The First Annual Toronto FinTech Conference has three objectives:

  1. To build an academic community of leading scholars (both professors and PhD students) researching FinTech topics across a range of related disciplines.
  2. To discuss cutting-edge research papers, both theoretical and empirical, which address important issues related to the antecedents and consequences of decentralization, disintermediation, and digitization in the FinTech sector and beyond.
  3. To facilitate a dialogue between academics and top executives, entrepreneurs, and policymakers from the private sector.

Event Details

Date: October 20-21, 2017

Conference Venue: Scotiabank Centre, 40 King Street West, 2nd Floor, Toronto, Canada

Program: to see the program, follow the link.

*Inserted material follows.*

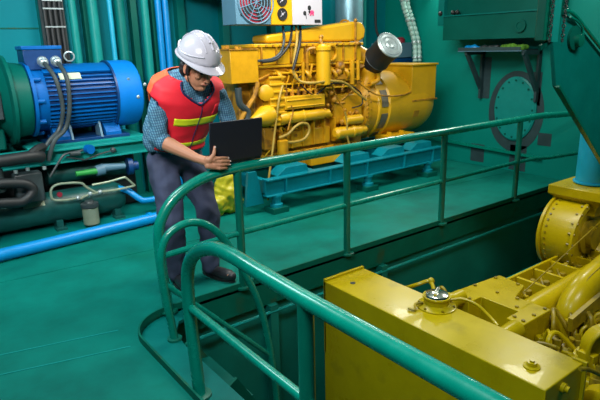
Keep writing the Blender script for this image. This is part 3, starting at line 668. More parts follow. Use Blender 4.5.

FinTech: A Multifaceted Innovation
The rise of financial technologies, known as “FinTech”, is reinventing money, banking, contracts, and cooperation. Driven by start-ups with innovative use cases, FinTech covers a wide range of applications from digital currency, payments, marketplace financing, robo-advisors, to smart contracts and decentralized autonomous organizations. In addition, sectors such as education, logistics, online gaming, cultural industries, the legal industry, and international trade are also affected by this shift. To capture its multifaceted nature, the conference’s organizers put forward a high-level definition of FinTech as
a movement toward the digitization, decentralization, and disintermediation of economic transactions, powered by information technologies such as peer-to-peer networking, big data analytics, machine learning, blockchain technology, and open APIs. This wave of innovation brings about huge business opportunities—in 2015, FinTech start-ups raised $13.8 billion across 653 deals (KPMG & CB Insights, 2016), and hit a record high in 2016 (Verhage, 2016). What kind of new markets and organizations is FinTech going to create, and how? How will dynamics of competition and cooperation change in this context? And what are the implications for firm strategy, financial stability, organizational governance, and the broader economy and society?
Certainly, the breadth and depth of the revolution underway will require scholars to develop new knowledge and empirical studies in the related fields of strategy, entrepreneurship & innovation, finance, economics, and organization theory. As delineated in a recent Academy of Management Journal editorial, digital money, for example, stands as an innovation that has profound business, social and economic implications, which requires close research attention (Dodgson, Gann, Wladawsky-Berger, Sultan, & George, 2015; Philippon, 2016).